A proposed extension to the legally mandated time period for public review of the Chevron modernization project DEIR failed at Tuesday’s Richmond City Council meeting. Why? Vice Mayor Jovanka Beckles went missing.
The extension had been strongly supported by Beckles’s own political organization, the Richmond Progressive Alliance and Communities for a Better Environment.
The special meeting of the City Council ran for six hours. Beckles left in the middle of the debate on the final item regarding the DEIR review period…and never came back. As a result, the item failed.
CBE and the Richmond Progressive Alliance have strongly advocated for an extension of the 45-day DEIR review period. Tuesday night revealed no change in that strategy. Several representatives from CBE stood before the Council proclaiming that they had discovered flaws in the DEIR. These flaws required further investigation, which they claimed could not be accomplished within the remaining timeframe.
When the Council finally started to consider the extension request, the meeting had already been extended thirty minutes beyond its obligatory 11:00 pm ending time. The Council had voted to extend the meeting to accommodate additional speakers.
City Manager Bill Lindsay indicated that his staff saw no value to the process by extending the review period. Councilmember Jim Rogers attempted to broker a deal by offering a substitute motion to grant an additional 15 days instead of the 45 additional days proposed. However, members of the CBE speaking at the meeting rejected this proposal as a good compromise.

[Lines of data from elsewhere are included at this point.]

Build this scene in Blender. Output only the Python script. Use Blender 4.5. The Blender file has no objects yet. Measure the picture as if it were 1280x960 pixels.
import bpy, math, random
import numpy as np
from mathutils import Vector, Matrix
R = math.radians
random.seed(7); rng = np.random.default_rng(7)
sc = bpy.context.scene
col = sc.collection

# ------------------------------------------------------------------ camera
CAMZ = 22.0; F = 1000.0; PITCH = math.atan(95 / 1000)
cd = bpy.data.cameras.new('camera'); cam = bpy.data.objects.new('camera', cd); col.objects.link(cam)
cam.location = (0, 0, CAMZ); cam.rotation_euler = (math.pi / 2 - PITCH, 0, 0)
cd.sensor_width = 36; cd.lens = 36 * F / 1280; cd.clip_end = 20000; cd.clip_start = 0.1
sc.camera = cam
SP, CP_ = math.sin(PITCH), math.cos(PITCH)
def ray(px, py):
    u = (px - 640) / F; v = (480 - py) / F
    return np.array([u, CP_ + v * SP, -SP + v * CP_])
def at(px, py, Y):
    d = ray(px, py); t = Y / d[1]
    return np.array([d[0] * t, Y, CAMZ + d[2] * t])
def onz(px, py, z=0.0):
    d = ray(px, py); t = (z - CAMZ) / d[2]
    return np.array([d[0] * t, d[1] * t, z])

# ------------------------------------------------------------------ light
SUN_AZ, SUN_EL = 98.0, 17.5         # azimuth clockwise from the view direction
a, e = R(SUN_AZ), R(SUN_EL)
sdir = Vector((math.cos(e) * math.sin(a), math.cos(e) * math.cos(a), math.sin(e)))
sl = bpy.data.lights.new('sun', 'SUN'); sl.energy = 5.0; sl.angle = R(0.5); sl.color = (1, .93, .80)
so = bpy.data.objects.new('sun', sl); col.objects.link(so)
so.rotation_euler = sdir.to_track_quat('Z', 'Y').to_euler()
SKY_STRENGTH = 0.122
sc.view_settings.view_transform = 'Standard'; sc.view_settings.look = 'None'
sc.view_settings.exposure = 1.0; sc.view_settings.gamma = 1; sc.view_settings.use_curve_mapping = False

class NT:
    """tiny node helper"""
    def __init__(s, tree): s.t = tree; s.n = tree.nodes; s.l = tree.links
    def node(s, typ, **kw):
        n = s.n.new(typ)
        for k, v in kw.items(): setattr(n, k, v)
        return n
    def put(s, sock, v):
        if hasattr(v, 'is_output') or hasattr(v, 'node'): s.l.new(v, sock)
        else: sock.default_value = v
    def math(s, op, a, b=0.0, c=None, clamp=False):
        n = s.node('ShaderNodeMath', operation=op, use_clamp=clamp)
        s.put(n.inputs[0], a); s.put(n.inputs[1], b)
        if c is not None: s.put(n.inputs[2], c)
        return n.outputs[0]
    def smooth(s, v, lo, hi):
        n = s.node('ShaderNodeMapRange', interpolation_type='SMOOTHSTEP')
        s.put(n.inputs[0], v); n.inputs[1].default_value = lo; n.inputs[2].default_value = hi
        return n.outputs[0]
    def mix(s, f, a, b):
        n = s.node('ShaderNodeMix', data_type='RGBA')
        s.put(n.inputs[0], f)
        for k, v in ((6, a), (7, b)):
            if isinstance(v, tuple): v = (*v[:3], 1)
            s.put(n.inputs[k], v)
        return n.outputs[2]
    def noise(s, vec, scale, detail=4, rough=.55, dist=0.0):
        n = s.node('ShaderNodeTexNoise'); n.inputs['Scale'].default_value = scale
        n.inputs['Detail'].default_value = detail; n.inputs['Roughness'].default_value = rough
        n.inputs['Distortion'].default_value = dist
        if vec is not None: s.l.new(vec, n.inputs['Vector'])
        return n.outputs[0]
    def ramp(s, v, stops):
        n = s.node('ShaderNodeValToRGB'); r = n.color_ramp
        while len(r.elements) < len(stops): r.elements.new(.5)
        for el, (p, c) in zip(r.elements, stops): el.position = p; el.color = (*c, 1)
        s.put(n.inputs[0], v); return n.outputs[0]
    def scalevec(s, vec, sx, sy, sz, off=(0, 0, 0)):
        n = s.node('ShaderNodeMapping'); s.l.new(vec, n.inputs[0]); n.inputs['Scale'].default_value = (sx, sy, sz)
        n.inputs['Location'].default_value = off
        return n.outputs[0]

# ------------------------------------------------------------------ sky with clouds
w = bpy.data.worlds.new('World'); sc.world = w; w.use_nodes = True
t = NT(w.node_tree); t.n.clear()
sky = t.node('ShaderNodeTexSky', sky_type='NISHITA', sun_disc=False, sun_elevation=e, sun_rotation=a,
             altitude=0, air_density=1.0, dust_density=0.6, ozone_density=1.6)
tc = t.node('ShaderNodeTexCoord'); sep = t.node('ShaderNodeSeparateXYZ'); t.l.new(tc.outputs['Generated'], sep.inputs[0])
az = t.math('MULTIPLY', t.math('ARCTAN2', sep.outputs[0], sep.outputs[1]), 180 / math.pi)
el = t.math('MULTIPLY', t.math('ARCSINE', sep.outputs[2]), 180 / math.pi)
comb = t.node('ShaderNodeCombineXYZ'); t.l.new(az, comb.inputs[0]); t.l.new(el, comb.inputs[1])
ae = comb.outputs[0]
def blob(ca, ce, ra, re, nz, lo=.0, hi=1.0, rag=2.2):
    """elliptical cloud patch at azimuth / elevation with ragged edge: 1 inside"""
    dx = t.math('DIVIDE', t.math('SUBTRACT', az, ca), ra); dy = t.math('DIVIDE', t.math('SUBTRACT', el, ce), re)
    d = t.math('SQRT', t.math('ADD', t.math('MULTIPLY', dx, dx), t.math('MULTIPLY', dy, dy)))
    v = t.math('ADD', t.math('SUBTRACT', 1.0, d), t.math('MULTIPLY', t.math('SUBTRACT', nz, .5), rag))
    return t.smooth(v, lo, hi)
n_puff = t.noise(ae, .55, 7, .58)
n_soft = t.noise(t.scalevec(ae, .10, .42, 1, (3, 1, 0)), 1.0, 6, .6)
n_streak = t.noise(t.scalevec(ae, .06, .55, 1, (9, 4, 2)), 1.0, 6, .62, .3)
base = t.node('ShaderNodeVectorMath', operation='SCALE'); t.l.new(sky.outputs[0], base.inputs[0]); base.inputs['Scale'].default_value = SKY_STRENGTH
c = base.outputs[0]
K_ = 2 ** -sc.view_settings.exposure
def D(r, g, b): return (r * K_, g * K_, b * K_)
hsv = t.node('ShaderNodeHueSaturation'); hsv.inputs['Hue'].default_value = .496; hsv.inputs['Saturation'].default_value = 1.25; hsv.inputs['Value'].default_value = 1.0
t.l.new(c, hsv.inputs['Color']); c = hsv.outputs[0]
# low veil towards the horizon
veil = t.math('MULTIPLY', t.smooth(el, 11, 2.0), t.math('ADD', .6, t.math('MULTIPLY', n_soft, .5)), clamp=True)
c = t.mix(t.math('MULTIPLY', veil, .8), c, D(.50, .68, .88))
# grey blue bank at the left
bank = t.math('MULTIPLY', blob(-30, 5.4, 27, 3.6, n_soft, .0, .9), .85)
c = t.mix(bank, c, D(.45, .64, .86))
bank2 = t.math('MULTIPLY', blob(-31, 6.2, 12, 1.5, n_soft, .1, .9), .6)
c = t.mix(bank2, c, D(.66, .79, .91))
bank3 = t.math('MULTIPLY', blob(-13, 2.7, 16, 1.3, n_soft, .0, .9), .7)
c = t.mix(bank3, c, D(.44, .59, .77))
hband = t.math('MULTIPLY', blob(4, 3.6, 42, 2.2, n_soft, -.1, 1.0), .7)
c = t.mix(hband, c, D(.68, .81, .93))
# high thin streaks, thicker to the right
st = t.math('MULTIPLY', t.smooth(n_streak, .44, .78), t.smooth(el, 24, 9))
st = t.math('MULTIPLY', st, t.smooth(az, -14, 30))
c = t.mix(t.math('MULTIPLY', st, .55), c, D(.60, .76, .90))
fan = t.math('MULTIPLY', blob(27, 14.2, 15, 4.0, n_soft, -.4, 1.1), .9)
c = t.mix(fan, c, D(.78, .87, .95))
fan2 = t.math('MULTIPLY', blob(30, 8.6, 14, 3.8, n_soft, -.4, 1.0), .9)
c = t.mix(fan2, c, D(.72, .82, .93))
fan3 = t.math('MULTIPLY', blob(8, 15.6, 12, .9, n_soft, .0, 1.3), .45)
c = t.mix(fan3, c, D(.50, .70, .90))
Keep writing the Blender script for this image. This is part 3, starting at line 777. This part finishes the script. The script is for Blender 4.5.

Community members speaking against the proposed extension claimed that the proposed additional review period was nothing more than a veiled attempt by RPA supporters to move the final approval deadline past the November elections. They further claimed the extension would give the RPA something to use as political fodder in the elections. Finally, they argued that the RPA wanted the delay in the hope of changing the makeup of the City Council in November so that a new council could end the project completely.
In order for Rogers’s substitute motion to be approved, it would have to draw the support of at least four council members. As the vote drew near and the clock ticked closer to half-past midnight, Beckles made a bizarre decision. With only minutes until the conclusion of the discussion, the RPA member and current Vice Mayor took leave from the proceedings and did not return. This left only five council members for the final vote. The seventh member of the Council, Tom Butt, had seized his chance to vacate the premises several minutes earlier. This meant that Rogers, Mayor McLaughlin (the leader of the RPA), and Councilmember Jael Myrick were the only votes left that would fall in favor of giving additional time to review the DEIR.
When Rogers pressed for a vote on his motion, it failed for lack of a majority. No extension was granted.
After the vote, quiet fell over the apparently weary audience members who remained. The only sound that broke the silence was the bustle of papers being shifted and the hushed question of several CBE representatives…. “Where did she go?”